### Data provided
____
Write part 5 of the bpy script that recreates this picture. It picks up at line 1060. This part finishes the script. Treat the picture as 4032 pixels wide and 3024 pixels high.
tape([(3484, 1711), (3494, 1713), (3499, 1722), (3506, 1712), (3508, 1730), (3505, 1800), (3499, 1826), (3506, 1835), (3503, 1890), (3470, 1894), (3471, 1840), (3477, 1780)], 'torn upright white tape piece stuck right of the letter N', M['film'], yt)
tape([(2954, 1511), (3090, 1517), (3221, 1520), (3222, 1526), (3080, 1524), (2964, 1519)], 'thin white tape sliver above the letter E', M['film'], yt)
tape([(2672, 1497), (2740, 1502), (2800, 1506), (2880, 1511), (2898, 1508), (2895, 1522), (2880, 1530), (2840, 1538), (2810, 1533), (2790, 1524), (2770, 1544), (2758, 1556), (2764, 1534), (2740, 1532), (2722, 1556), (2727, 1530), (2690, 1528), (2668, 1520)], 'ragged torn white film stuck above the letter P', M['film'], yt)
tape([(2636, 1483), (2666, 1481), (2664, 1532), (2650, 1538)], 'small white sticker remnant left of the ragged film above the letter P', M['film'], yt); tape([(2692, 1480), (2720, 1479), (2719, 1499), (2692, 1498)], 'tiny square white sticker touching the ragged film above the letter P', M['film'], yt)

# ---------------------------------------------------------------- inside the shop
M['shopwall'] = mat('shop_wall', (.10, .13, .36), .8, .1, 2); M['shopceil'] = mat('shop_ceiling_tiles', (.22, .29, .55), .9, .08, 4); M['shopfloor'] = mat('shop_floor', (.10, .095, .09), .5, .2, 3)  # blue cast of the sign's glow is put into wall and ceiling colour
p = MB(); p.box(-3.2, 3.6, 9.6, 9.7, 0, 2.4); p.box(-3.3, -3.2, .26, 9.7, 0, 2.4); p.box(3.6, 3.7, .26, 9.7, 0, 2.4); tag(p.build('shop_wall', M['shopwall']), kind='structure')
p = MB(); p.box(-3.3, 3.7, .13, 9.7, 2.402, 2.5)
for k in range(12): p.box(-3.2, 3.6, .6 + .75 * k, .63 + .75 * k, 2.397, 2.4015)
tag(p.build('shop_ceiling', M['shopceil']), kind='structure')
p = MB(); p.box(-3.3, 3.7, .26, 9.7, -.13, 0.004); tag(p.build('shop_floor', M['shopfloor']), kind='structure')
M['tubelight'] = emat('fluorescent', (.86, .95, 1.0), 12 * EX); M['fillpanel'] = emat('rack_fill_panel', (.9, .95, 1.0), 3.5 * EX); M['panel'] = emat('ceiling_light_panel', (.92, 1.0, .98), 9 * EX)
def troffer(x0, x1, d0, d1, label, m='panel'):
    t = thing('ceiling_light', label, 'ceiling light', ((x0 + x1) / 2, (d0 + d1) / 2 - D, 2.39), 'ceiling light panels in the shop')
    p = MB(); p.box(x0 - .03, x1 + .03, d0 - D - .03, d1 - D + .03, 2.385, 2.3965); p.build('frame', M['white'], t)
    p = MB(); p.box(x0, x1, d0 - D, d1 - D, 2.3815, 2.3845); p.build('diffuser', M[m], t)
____
### Goal
Restate the whole listing exactly, leaving out nothing.

### Result of this task
Write part 5 of the bpy script that recreates this picture. It picks up at line 1060. This part finishes the script. Treat the picture as 4032 pixels wide and 3024 pixels high.
tape([(3484, 1711), (3494, 1713), (3499, 1722), (3506, 1712), (3508, 1730), (3505, 1800), (3499, 1826), (3506, 1835), (3503, 1890), (3470, 1894), (3471, 1840), (3477, 1780)], 'torn upright white tape piece stuck right of the letter N', M['film'], yt)
tape([(2954, 1511), (3090, 1517), (3221, 1520), (3222, 1526), (3080, 1524), (2964, 1519)], 'thin white tape sliver above the letter E', M['film'], yt)
tape([(2672, 1497), (2740, 1502), (2800, 1506), (2880, 1511), (2898, 1508), (2895, 1522), (2880, 1530), (2840, 1538), (2810, 1533), (2790, 1524), (2770, 1544), (2758, 1556), (2764, 1534), (2740, 1532), (2722, 1556), (2727, 1530), (2690, 1528), (2668, 1520)], 'ragged torn white film stuck above the letter P', M['film'], yt)
tape([(2636, 1483), (2666, 1481), (2664, 1532), (2650, 1538)], 'small white sticker remnant left of the ragged film above the letter P', M['film'], yt); tape([(2692, 1480), (2720, 1479), (2719, 1499), (2692, 1498)], 'tiny square white sticker touching the ragged film above the letter P', M['film'], yt)

# ---------------------------------------------------------------- inside the shop
M['shopwall'] = mat('shop_wall', (.10, .13, .36), .8, .1, 2); M['shopceil'] = mat('shop_ceiling_tiles', (.22, .29, .55), .9, .08, 4); M['shopfloor'] = mat('shop_floor', (.10, .095, .09), .5, .2, 3)  # blue cast of the sign's glow is put into wall and ceiling colour
p = MB(); p.box(-3.2, 3.6, 9.6, 9.7, 0, 2.4); p.box(-3.3, -3.2, .26, 9.7, 0, 2.4); p.box(3.6, 3.7, .26, 9.7, 0, 2.4); tag(p.build('shop_wall', M['shopwall']), kind='structure')
p = MB(); p.box(-3.3, 3.7, .13, 9.7, 2.402, 2.5)
for k in range(12): p.box(-3.2, 3.6, .6 + .75 * k, .63 + .75 * k, 2.397, 2.4015)
tag(p.build('shop_ceiling', M['shopceil']), kind='structure')
p = MB(); p.box(-3.3, 3.7, .26, 9.7, -.13, 0.004); tag(p.build('shop_floor', M['shopfloor']), kind='structure')
M['tubelight'] = emat('fluorescent', (.86, .95, 1.0), 12 * EX); M['fillpanel'] = emat('rack_fill_panel', (.9, .95, 1.0), 3.5 * EX); M['panel'] = emat('ceiling_light_panel', (.92, 1.0, .98), 9 * EX)
def troffer(x0, x1, d0, d1, label, m='panel'):
    t = thing('ceiling_light', label, 'ceiling light', ((x0 + x1) / 2, (d0 + d1) / 2 - D, 2.39), 'ceiling light panels in the shop')
    p = MB(); p.box(x0 - .03, x1 + .03, d0 - D - .03, d1 - D + .03, 2.385, 2.3965); p.build('frame', M['white'], t)
    p = MB(); p.box(x0, x1, d0 - D, d1 - D, 2.3815, 2.3845); p.build('diffuser', M[m], t)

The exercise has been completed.